COLLECTED MATERIAL —

----

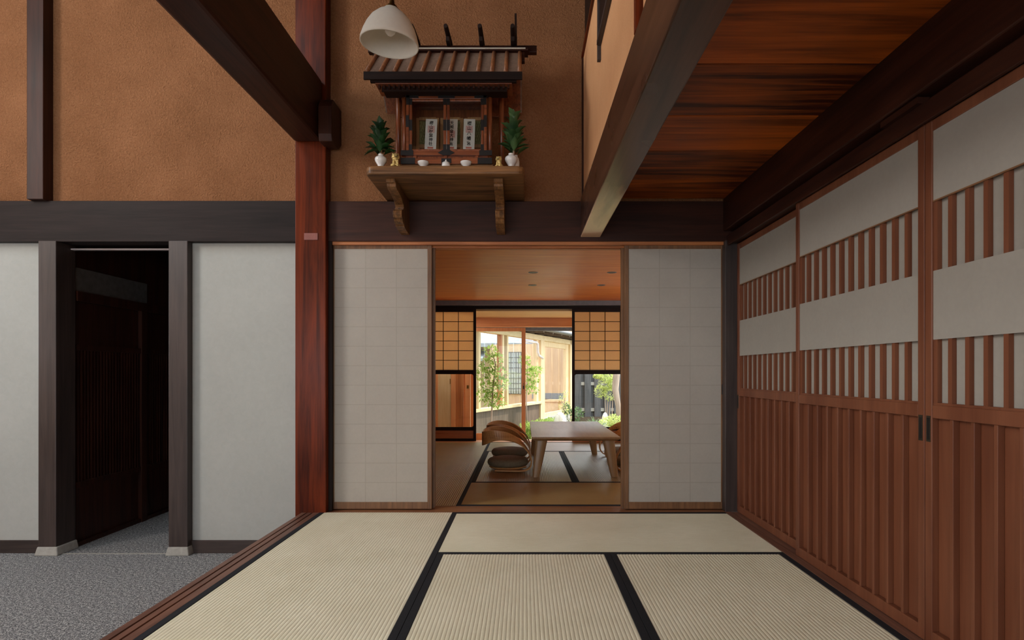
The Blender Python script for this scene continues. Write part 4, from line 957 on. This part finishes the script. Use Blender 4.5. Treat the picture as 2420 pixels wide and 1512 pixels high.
# hedge plants near the opening
D = 11.2
for k, (px, py, lab) in enumerate(((1254, 1010, 'low green shrub beside the glass door, left of the white rock'), (1284, 1004, 'low green shrub below the garden door of the wing'), (1308, 1000, 'low shrub touching the white garden rock'))):
    c = G(px, py, D+k*.5)
    shrub('ground_shrub', lab, 'shrub', (c.x, c.y, GZ), [(c+Vector((dx, 0, -.05)), (.14,.14,.16)) for dx in (-.09,.02,.11)] + [(c+Vector((0,0,-.2)), (.2,.2,.2))], 420, .045, M['leaf'], [stem((c.x,c.y,GZ), c, .01)], 'low shrubs under the garden door')
D = 12.4
c = G(1350, 985, D)
shrub('leafy_shrub', 'blue-green leafy shrub standing right of the white rock', 'shrub', (c.x, c.y, GZ), [(c+Vector((0,0,.02)), (.20,.2,.16)), (c+Vector((.12,0,.05)), (.14,.15,.16)), (c+Vector((-.1,0,.16)), (.08,.1,.12))], 240, .05, M['leaf_dark'], [stem((c.x,c.y,GZ), c+Vector((dx,0,.1)), .008) for dx in (-.1,0,.12)])
c0 = G(1334, 990, 12.0)
shrub('twiggy_sapling', 'thin twiggy sapling in front of the garden door', 'sapling', (c0.x, c0.y, GZ), [(G(px,py,12.0), (.05,.05,.06)) for px, py in ((1330,940),(1338,930),(1341,955),(1328,962),(1337,972))], 26, .045, M['leaf_yellow'],
      [([Vector((c0.x,12,GZ)), G(1333,970,12), G(px,py,12)], [.008,.007,.004]) for px, py in ((1336,922),(1326,945),(1343,945))])
c = G(1250, 890, 12.0)
shrub('slender_tree', 'slender fresh green tree in front of the wing windows', 'tree', (c.x, c.y, GZ), [(G(px,py,12.0), (.13,.13,.07)) for px, py in ((1246,868),(1255,880),(1248,905),(1262,895),(1256,922),(1240,850),(1266,874))], 110, .06, M['leaf'],
      [([Vector((c.x-.05,12,GZ)), G(1244,940,12), G(1247,850,12)], [.014,.012,.006])])
c = G(1158, 900, 10.14)
shrub('bushy_tree', 'bushy green tree seen through the glass door at left', 'tree', (c.x, c.y, GZ), [(G(px,py,10.14), (.13,.07,.09)) for px, py in ((1160,830),(1150,860),(1172,850),(1140,885),(1163,890),(1182,880),(1150,915),(1172,920),(1186,905),(1160,945),(1143,935),(1176,950))], 85, .065, M['leaf'],
      [([Vector((c.x,10.14,GZ)), G(1164,930,10.14), G(1171,860,10.14), G(1160,820,10.14)], [.018,.016,.011,.005])])
c = G(1445, 998, 12.2)
shrub('yellow_shrub', 'bright yellow-green shrub below the clipped tree', 'shrub', (c.x, c.y, GZ), [(c+Vector((dx,0,dz)), (.16,.16,.13)) for dx, dz in ((-.12,-.03),(.05,.03),(.18,.0),(0,-.15))], 300, .045, M['leaf_yellow'], [stem((c.x,c.y,GZ), c, .01)])
# spiky plant
c = G(1408, 1002, 12.7)
t = thing('spiky_plant', 'spiky long-leaved plant between the shrub and the pale rock', 'plant', (c.x, c.y, GZ))
mb = MB()
for q in range(34):
    a = q*2.4; el = random.uniform(.5, 1.35); L = random.uniform(.22, .36)
    mb.leaf((c.x, c.y, c.z-.12), (math.cos(a)*math.cos(el), math.sin(a)*math.cos(el), math.sin(el)), (0,-.3,1), L, .03, .2, .35)
obj('leaf_blade', mb, M['leaf_dark'], t)
obj('clump_base', MB().lathe([(.07,GZ-c.z),(.05,-.2),(.03,-.1)], c, 10), M['bark'], t, smooth=True)
def rock(c, r, label, seed):
    random.seed(seed); c = Vector(c); mb = MB(); n, m = 14, 10; rings = []
    for a in range(m+1):
        th = math.pi*(.03+.94*a/m); ring = []
        for j in range(n):
            ph = 2*math.pi*j/n; k = 1+.09*math.sin(2*ph+seed)+.06*math.sin(3*th+2*ph+seed)
            ring.append(c+Vector((r[0]*k*math.sin(th)*math.cos(ph), r[1]*k*math.sin(th)*math.sin(ph), -r[2]*k*math.cos(th))))
        rings.append(ring)
    mb.loft(rings)
    return tag(obj('garden_rock', mb, M['rock'], None, smooth=True, loc=(c.x, c.y, GZ)), label, 'rock', 'pale garden rocks')
c = G(1324, 1000, 11.9); rock((c.x, c.y, c.z-.06), (.13,.13,.28), 'white sunlit garden rock right of the low shrubs', 3)
c = G(1430, 1000, 13.3); rock((c.x, c.y, c.z-.06), (.11,.1,.30), 'pale upright garden rock in front of the fence', 5)

# ------------------------------------------------------------------ daylight
w = bpy.data.worlds.new('world'); SC.world = w; w.use_nodes = True
nt = w.node_tree; nt.nodes.clear()
bg = nt.nodes.new('ShaderNodeBackground'); ou = nt.nodes.new('ShaderNodeOutputWorld')
bg.inputs[0].default_value = (.86, .93, 1.0, 1); bg.inputs[1].default_value = 4.2
nt.links.new(bg.outputs[0], ou.inputs[0])
sl = bpy.data.lights.new('sun', 'SUN'); sl.energy = 6.0; sl.angle = R(1.0); sl.color = (1,.95,.86)
so = bpy.data.objects.new('sun', sl); COL.objects.link(so)
so.rotation_euler = (Vector((-.75, -.22, -1.25))).to_track_quat('-Z', 'Y').to_euler()

# ------------------------------------------------------------------ render settings
SC.view_settings.view_transform = 'Standard'; SC.view_settings.look = 'None'
SC.view_settings.gamma = 1.0; SC.view_settings.use_curve_mapping = False
SC.view_settings.exposure = 0.0
cy = SC.cycles
cy.max_bounces = 8; cy.diffuse_bounces = 5; cy.glossy_bounces = 4; cy.transmission_bounces = 6; cy.transparent_max_bounces = 16
cy.caustics_reflective = False; cy.caustics_refractive = False; cy.sample_clamp_indirect = 4.0
cy.use_denoising = True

----

WRITTEN INSTRUCTION —
Quote the material word for word, dropping any images it holds.

TASK ANSWER —
The Blender Python script for this scene continues. Write part 4, from line 957 on. This part finishes the script. Use Blender 4.5. Treat the picture as 2420 pixels wide and 1512 pixels high.
# hedge plants near the opening
D = 11.2
for k, (px, py, lab) in enumerate(((1254, 1010, 'low green shrub beside the glass door, left of the white rock'), (1284, 1004, 'low green shrub below the garden door of the wing'), (1308, 1000, 'low shrub touching the white garden rock'))):
    c = G(px, py, D+k*.5)
    shrub('ground_shrub', lab, 'shrub', (c.x, c.y, GZ), [(c+Vector((dx, 0, -.05)), (.14,.14,.16)) for dx in (-.09,.02,.11)] + [(c+Vector((0,0,-.2)), (.2,.2,.2))], 420, .045, M['leaf'], [stem((c.x,c.y,GZ), c, .01)], 'low shrubs under the garden door')
D = 12.4
c = G(1350, 985, D)
shrub('leafy_shrub', 'blue-green leafy shrub standing right of the white rock', 'shrub', (c.x, c.y, GZ), [(c+Vector((0,0,.02)), (.20,.2,.16)), (c+Vector((.12,0,.05)), (.14,.15,.16)), (c+Vector((-.1,0,.16)), (.08,.1,.12))], 240, .05, M['leaf_dark'], [stem((c.x,c.y,GZ), c+Vector((dx,0,.1)), .008) for dx in (-.1,0,.12)])
c0 = G(1334, 990, 12.0)
shrub('twiggy_sapling', 'thin twiggy sapling in front of the garden door', 'sapling', (c0.x, c0.y, GZ), [(G(px,py,12.0), (.05,.05,.06)) for px, py in ((1330,940),(1338,930),(1341,955),(1328,962),(1337,972))], 26, .045, M['leaf_yellow'],
      [([Vector((c0.x,12,GZ)), G(1333,970,12), G(px,py,12)], [.008,.007,.004]) for px, py in ((1336,922),(1326,945),(1343,945))])
c = G(1250, 890, 12.0)
shrub('slender_tree', 'slender fresh green tree in front of the wing windows', 'tree', (c.x, c.y, GZ), [(G(px,py,12.0), (.13,.13,.07)) for px, py in ((1246,868),(1255,880),(1248,905),(1262,895),(1256,922),(1240,850),(1266,874))], 110, .06, M['leaf'],
      [([Vector((c.x-.05,12,GZ)), G(1244,940,12), G(1247,850,12)], [.014,.012,.006])])
c = G(1158, 900, 10.14)
shrub('bushy_tree', 'bushy green tree seen through the glass door at left', 'tree', (c.x, c.y, GZ), [(G(px,py,10.14), (.13,.07,.09)) for px, py in ((1160,830),(1150,860),(1172,850),(1140,885),(1163,890),(1182,880),(1150,915),(1172,920),(1186,905),(1160,945),(1143,935),(1176,950))], 85, .065, M['leaf'],
      [([Vector((c.x,10.14,GZ)), G(1164,930,10.14), G(1171,860,10.14), G(1160,820,10.14)], [.018,.016,.011,.005])])
c = G(1445, 998, 12.2)
shrub('yellow_shrub', 'bright yellow-green shrub below the clipped tree', 'shrub', (c.x, c.y, GZ), [(c+Vector((dx,0,dz)), (.16,.16,.13)) for dx, dz in ((-.12,-.03),(.05,.03),(.18,.0),(0,-.15))], 300, .045, M['leaf_yellow'], [stem((c.x,c.y,GZ), c, .01)])
# spiky plant
c = G(1408, 1002, 12.7)
t = thing('spiky_plant', 'spiky long-leaved plant between the shrub and the pale rock', 'plant', (c.x, c.y, GZ))
mb = MB()
for q in range(34):
    a = q*2.4; el = random.uniform(.5, 1.35); L = random.uniform(.22, .36)
    mb.leaf((c.x, c.y, c.z-.12), (math.cos(a)*math.cos(el), math.sin(a)*math.cos(el), math.sin(el)), (0,-.3,1), L, .03, .2, .35)
obj('leaf_blade', mb, M['leaf_dark'], t)
obj('clump_base', MB().lathe([(.07,GZ-c.z),(.05,-.2),(.03,-.1)], c, 10), M['bark'], t, smooth=True)
def rock(c, r, label, seed):
    random.seed(seed); c = Vector(c); mb = MB(); n, m = 14, 10; rings = []
    for a in range(m+1):
        th = math.pi*(.03+.94*a/m); ring = []
        for j in range(n):
            ph = 2*math.pi*j/n; k = 1+.09*math.sin(2*ph+seed)+.06*math.sin(3*th+2*ph+seed)
            ring.append(c+Vector((r[0]*k*math.sin(th)*math.cos(ph), r[1]*k*math.sin(th)*math.sin(ph), -r[2]*k*math.cos(th))))
        rings.append(ring)
    mb.loft(rings)
    return tag(obj('garden_rock', mb, M['rock'], None, smooth=True, loc=(c.x, c.y, GZ)), label, 'rock', 'pale garden rocks')
c = G(1324, 1000, 11.9); rock((c.x, c.y, c.z-.06), (.13,.13,.28), 'white sunlit garden rock right of the low shrubs', 3)
c = G(1430, 1000, 13.3); rock((c.x, c.y, c.z-.06), (.11,.1,.30), 'pale upright garden rock in front of the fence', 5)

# ------------------------------------------------------------------ daylight
w = bpy.data.worlds.new('world'); SC.world = w; w.use_nodes = True
nt = w.node_tree; nt.nodes.clear()
bg = nt.nodes.new('ShaderNodeBackground'); ou = nt.nodes.new('ShaderNodeOutputWorld')
bg.inputs[0].default_value = (.86, .93, 1.0, 1); bg.inputs[1].default_value = 4.2
nt.links.new(bg.outputs[0], ou.inputs[0])
sl = bpy.data.lights.new('sun', 'SUN'); sl.energy = 6.0; sl.angle = R(1.0); sl.color = (1,.95,.86)
so = bpy.data.objects.new('sun', sl); COL.objects.link(so)
so.rotation_euler = (Vector((-.75, -.22, -1.25))).to_track_quat('-Z', 'Y').to_euler()

# ------------------------------------------------------------------ render settings
SC.view_settings.view_transform = 'Standard'; SC.view_settings.look = 'None'
SC.view_settings.gamma = 1.0; SC.view_settings.use_curve_mapping = False
SC.view_settings.exposure = 0.0
cy = SC.cycles
cy.max_bounces = 8; cy.diffuse_bounces = 5; cy.glossy_bounces = 4; cy.transmission_bounces = 6; cy.transparent_max_bounces = 16
cy.caustics_reflective = False; cy.caustics_refractive = False; cy.sample_clamp_indirect = 4.0
cy.use_denoising = True